In fairness, this is also true of those characters who aren't carny folk. Ewan McGregor falls in love with a stranger he espies from afar and simply announces it to her. Alison Lohman is certainly lovely, but this short cut conveniently absolves Burton of the need to show their love. Just as fish stories tend to be a male activity, so this Big Fish story has little use for women. As Edward ages, the missus role gets taken over by Jessica Lange, who — except for one memorable image — has nothing to do except reaction shots. Same for the French daughter-in-law. And by the time Helena Bonham-Carter shows up you realise that, for all the talk of Edward's 'womanising', the movie is weirdly sexless.
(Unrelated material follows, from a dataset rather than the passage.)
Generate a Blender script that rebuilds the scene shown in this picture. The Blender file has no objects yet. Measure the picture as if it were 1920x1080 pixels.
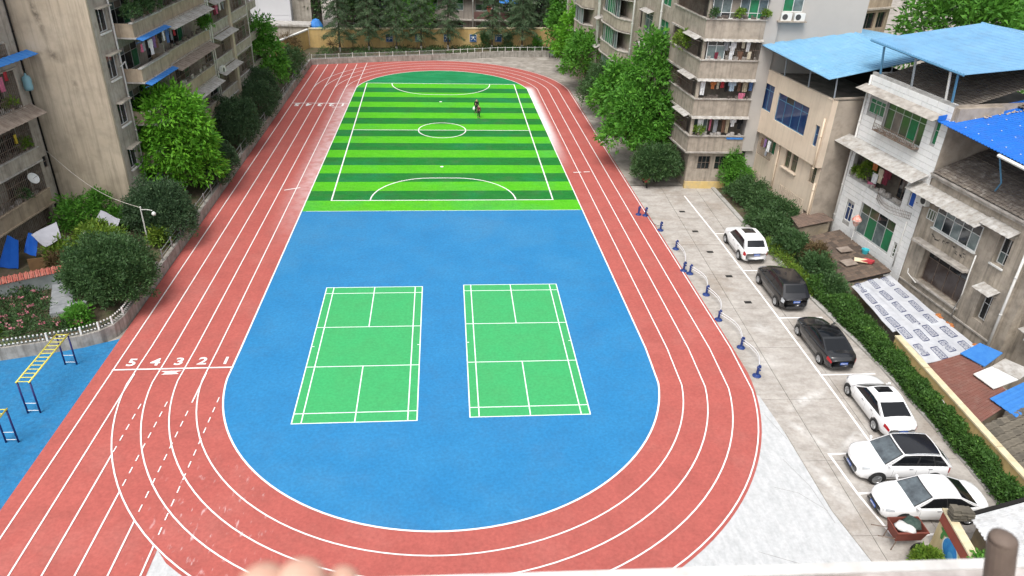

As for Will, Billy Crudup plays him as a mope and Burton doesn't care enough about his scenes to connect them up to the gimmicky flashbacks. The result is a story in which nothing is at stake and no one is real enough to be worth taking an interest in. In other words, it's as total a failure of storytelling as one could, so to speak, imagine. In a fish story, it's supposed to be the fish that gets away, not the story. But Burton takes an intriguing premise, gets Finney and McGregor to give it a swaggering confident pitch, and then turns it into a leaden bore. Big Fish has a hook, a line, but it's a sinker.